Faslı çağdaş âlim Taha Abdurrahman, seküler bilgiyi ve salt akılcılığı temel alan bu iddiaların birkaç nedenden çürük ve asılsız olduğunu söyler. (Abdurrahman 2021: 103-108)
İlk olarak, din, aklın kavrama gücünü göz ardı etmez, bilakis bu güce alan açar. Bununla birlikte, aklın soyut bir Varlık (Allah) tasavvurunun varabileceği son noktayı kavraması ancak dinin yol göstermesi ile mümkündür. Başka bir deyişle, eşi ve benzeri bulunmayan bir Yüce Varlık’ı kavramada din, merkezî bir rol üstlenir ve akla bu konuda yol gösterir. Onun adına “vahiy” denen ilahi bildirimleri aklın önünü açar, ufkunu genişletir. 
İkinci olarak, insanı tek ve Yüce bir Allah’a kul olmaya davet eden tevhid dini şirk dinlerinden her zaman üstündür. Şirk dini, birden fazla tanrıya tapınmayı ve kulluk etmeyi içerir. Hâlbuki insan için doğru ve makul olan tutum, çok sayıda tanrı yerine tek bir İlah’a kulluk etmektir. Çünkü tanrı kavramı tek, yüce, eşsiz ve benzersiz olmayı zorunlu kılar.

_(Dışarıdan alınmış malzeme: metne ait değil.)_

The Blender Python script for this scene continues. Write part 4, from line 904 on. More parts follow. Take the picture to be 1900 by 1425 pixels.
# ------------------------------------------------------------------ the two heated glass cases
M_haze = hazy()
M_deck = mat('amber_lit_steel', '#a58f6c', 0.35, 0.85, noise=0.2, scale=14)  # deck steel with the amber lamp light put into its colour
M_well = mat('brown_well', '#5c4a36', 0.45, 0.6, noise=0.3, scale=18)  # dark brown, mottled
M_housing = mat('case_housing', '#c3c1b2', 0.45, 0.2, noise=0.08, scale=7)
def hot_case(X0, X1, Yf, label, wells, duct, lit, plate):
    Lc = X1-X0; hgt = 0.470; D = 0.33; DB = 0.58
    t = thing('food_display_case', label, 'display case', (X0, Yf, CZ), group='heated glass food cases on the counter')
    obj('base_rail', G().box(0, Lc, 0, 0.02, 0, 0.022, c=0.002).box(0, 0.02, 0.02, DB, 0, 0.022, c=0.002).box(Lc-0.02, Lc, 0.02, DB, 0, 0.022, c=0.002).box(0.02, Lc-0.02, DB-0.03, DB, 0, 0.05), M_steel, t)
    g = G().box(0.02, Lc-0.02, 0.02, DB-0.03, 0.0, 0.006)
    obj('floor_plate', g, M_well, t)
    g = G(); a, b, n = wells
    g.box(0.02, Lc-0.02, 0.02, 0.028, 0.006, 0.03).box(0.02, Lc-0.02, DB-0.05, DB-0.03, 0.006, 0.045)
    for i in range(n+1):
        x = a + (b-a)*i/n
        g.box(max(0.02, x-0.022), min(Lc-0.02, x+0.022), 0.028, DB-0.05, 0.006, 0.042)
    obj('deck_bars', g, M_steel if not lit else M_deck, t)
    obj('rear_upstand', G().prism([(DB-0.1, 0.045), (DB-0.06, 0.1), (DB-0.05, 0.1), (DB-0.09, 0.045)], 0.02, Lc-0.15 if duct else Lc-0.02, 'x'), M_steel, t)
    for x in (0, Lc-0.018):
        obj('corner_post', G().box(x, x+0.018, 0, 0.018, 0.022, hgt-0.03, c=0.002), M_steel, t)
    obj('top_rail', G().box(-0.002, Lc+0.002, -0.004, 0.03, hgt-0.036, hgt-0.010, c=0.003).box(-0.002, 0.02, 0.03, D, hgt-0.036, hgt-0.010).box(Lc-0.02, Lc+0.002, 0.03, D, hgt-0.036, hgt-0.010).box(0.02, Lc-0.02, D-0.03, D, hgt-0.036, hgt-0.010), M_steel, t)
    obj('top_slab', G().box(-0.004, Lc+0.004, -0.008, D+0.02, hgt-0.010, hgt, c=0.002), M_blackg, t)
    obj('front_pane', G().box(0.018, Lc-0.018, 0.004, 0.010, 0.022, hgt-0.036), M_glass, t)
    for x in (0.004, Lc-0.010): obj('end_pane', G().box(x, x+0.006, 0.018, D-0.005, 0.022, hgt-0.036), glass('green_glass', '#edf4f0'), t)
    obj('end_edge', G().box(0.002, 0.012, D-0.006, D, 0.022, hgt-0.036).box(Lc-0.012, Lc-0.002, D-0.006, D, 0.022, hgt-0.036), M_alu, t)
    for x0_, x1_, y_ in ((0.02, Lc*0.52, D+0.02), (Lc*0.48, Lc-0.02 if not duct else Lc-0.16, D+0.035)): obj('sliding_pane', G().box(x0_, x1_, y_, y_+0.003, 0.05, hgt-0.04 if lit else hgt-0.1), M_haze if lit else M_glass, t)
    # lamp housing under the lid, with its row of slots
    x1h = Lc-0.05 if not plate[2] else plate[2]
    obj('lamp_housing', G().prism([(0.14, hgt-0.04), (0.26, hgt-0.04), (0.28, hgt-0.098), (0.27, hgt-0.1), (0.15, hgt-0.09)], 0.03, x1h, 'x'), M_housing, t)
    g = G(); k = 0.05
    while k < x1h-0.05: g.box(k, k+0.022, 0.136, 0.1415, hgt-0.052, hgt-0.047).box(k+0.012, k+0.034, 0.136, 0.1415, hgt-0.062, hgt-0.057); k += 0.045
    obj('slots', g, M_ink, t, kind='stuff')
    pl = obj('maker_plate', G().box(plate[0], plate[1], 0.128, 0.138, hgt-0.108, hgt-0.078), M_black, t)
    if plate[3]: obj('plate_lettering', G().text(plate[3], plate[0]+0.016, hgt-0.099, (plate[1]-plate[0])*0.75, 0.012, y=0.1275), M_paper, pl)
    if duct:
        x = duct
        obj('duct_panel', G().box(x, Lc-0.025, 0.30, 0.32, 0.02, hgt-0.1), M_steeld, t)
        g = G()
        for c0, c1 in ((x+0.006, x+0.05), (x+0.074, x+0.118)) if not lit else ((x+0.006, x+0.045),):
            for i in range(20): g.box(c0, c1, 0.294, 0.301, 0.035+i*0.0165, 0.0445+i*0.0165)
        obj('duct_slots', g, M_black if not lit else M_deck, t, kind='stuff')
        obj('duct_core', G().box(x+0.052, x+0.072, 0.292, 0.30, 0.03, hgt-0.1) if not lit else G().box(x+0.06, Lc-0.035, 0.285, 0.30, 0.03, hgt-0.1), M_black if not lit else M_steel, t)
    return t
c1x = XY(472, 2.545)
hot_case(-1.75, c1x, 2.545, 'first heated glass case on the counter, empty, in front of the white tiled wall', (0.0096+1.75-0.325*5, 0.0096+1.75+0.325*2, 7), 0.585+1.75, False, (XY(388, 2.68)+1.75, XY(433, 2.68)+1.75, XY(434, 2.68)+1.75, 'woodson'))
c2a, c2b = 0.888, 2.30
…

Üçüncü olarak, dinler birbirlerinden hem türleri hem süreçleri bakımından üstündürler. Şirk dinleri insan icadıdır. Tevhid dini ise, uzun bir vahiy sürecinin ürünüdür. Dinî mükemmellik ve yetkinlik söz konusu olduğunda, vahiy süreciyle oluşan tevhid dini bu sürece sahip olmayan şirk dinlerinden derece bakımından çok üstündür. 
Bu özellikler dikkate alındığında, bir vahiy ve tevhid dini olan İslam dini diğerlerinden daima üstündür.